Il faut croire que
Galaxies NS a du mal à trouver des textes francophones de bonne qualité, sinon comment expliquer que son numéro 12 s'ouvre sur un texte de Daniel Walther,
« La Musique de la chair », tiré de son
recueil éponyme (chez
Rivière Blanche). Un texte sans grand intérêt, pas particulièrement bien écrit (de jolis gisements d'adverbes çà et là) où l'auteur mêle (et pourquoi pas) chirurgie et musique, et ne fait rien (ou presque) du mélange potentiellement détonnant. Abscons. Suit une nouvelle de
Isaac Asimov Mike Resnick qu'on croirait tirée d'un
pulp des années 30-40, où un robot ménager anthropomorphe et un pasteur discutent de Dieu, un échange qui va mal finir, comme il se doit (que ce truc non écrit, déjà lu cent fois, parfois en mieux, ait été finaliste du
prix Hugo laisse sans voix). La sélection de fictions (hors dossier E.C Tubb) s'achève avec
« Dolorem Ipsum » de Ketty Steward, une nouvelle intrigante autour d'un culte de la douleur dans une société qui bénéficie, depuis leur invention en 2068, de chambres de régénération. Le texte, résolument ambitieux, joue sur de nombreux tableaux (références SF, érudition chrétienne, artifice de construction, exposition des changements sociétaux), mais au final les enjeux de l'histoire échappent au lecteur, trop sollicité par les clins d'œil, les notes de bas de page et une érudition un poil étalée. Si le résultat reste intéressant (malgré des problèmes de rythme), on imagine sans mal ce que
Greg Egan aurait fait d'un tel décor...
Le dossier E.C. Tubb /
Dumarest (sa création la plus célèbre, trente-trois volumes), quant à lui, est (très ?) réussi dans le sens où il donne envie de découvrir cet auteur anglais, ou de le redécouvrir pour ceux qui le connaissent déjà. Un dossier plus imposant que ce dont on a l'habitude chez
Galaxies NS, puisqu'il fait plus de cinquante pages. Le texte
old school de E.C. Tubb,
« La Chute de l'ange », est excellent.
Le numéro 13 commence par une nouvelle d'
Aliette de Bodard (située dans son habituel monde futur où les Chinois ont découvert l'Amérique avant les Européens) ambitieuse, mais très dure à suivre — de part sa construction, le nombre de mots étrangers présents dans la prose et les patronymes avec lesquels on s'emmêle volontiers. A noter que la traduction française, peu assurée, n'arrange pas les choses. On passe vite sur la nouvelle de
Robert J. Sawyer d'une stupidité bluffante, à l'arrière-goût particulièrement désagréable qui plus est. La nouvelle suivante, très caustique, signée
Martin Lessard, parle de surendettement (au carré) et de suicide, mais pas forcément de la façon dont ces deux fléaux entrent d'ordinaire en collision (un tout petit peu plus de soin au niveau du style et quelques coupes auraient sans aucun doute amélioré le texte, qui a pour lui d'être plein d'humour). Quant à
« Jours d'automne » de l'espagnol
Santiago Eximeno, il s'agit d'un texte assez fort sur la vieillesse qui évoque certaines nouvelles de
Ray Bradbury (il est toutefois permis de détester le type de chute choisi par l'auteur).

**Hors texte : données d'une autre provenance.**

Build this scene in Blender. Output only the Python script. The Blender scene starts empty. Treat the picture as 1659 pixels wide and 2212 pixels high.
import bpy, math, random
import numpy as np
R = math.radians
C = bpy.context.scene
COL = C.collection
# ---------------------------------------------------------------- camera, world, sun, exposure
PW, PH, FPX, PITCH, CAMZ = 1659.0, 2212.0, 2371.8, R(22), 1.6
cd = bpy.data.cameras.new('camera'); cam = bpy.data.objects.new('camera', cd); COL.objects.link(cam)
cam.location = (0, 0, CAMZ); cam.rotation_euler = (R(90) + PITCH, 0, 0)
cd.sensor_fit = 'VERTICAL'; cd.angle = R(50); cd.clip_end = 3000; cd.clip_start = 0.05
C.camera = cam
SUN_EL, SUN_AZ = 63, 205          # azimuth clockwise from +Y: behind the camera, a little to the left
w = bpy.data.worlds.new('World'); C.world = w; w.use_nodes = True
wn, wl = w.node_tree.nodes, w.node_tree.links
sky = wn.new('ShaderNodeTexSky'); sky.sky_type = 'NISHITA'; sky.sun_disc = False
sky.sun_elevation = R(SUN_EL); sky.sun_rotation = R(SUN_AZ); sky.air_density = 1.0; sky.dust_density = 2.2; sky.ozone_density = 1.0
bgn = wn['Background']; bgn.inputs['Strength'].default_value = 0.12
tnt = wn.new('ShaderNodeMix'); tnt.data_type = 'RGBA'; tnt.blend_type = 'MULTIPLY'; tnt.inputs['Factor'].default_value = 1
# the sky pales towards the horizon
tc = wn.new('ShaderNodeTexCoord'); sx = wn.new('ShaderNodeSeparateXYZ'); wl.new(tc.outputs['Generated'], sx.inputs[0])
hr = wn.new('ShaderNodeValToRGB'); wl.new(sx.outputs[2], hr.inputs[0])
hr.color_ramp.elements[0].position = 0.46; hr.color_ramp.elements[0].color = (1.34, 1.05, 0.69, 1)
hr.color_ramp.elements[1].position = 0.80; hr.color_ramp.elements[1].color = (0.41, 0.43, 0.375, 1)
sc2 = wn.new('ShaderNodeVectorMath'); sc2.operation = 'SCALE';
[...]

Les trois nouvelles du dossier SF nordique sont vraiment convaincantes, même si la construction de «
Mixomatose ForteTM », avec son énorme tunnel central d'exposition, m'a semblé être une cession à la facilité plus qu'autre chose.
« Les Chiens de Lanzarote », très
houellebecquienne, est la plus forte des trois.
Au final deux assez bons dossiers, E.C Tubb (n°12) / la SF Nordique (n°13), mais précédés par des nouvelles parfois exécrables (Robert J. Sawyer) ou sans grand intérêt (Daniel Walther, Mike Resnick).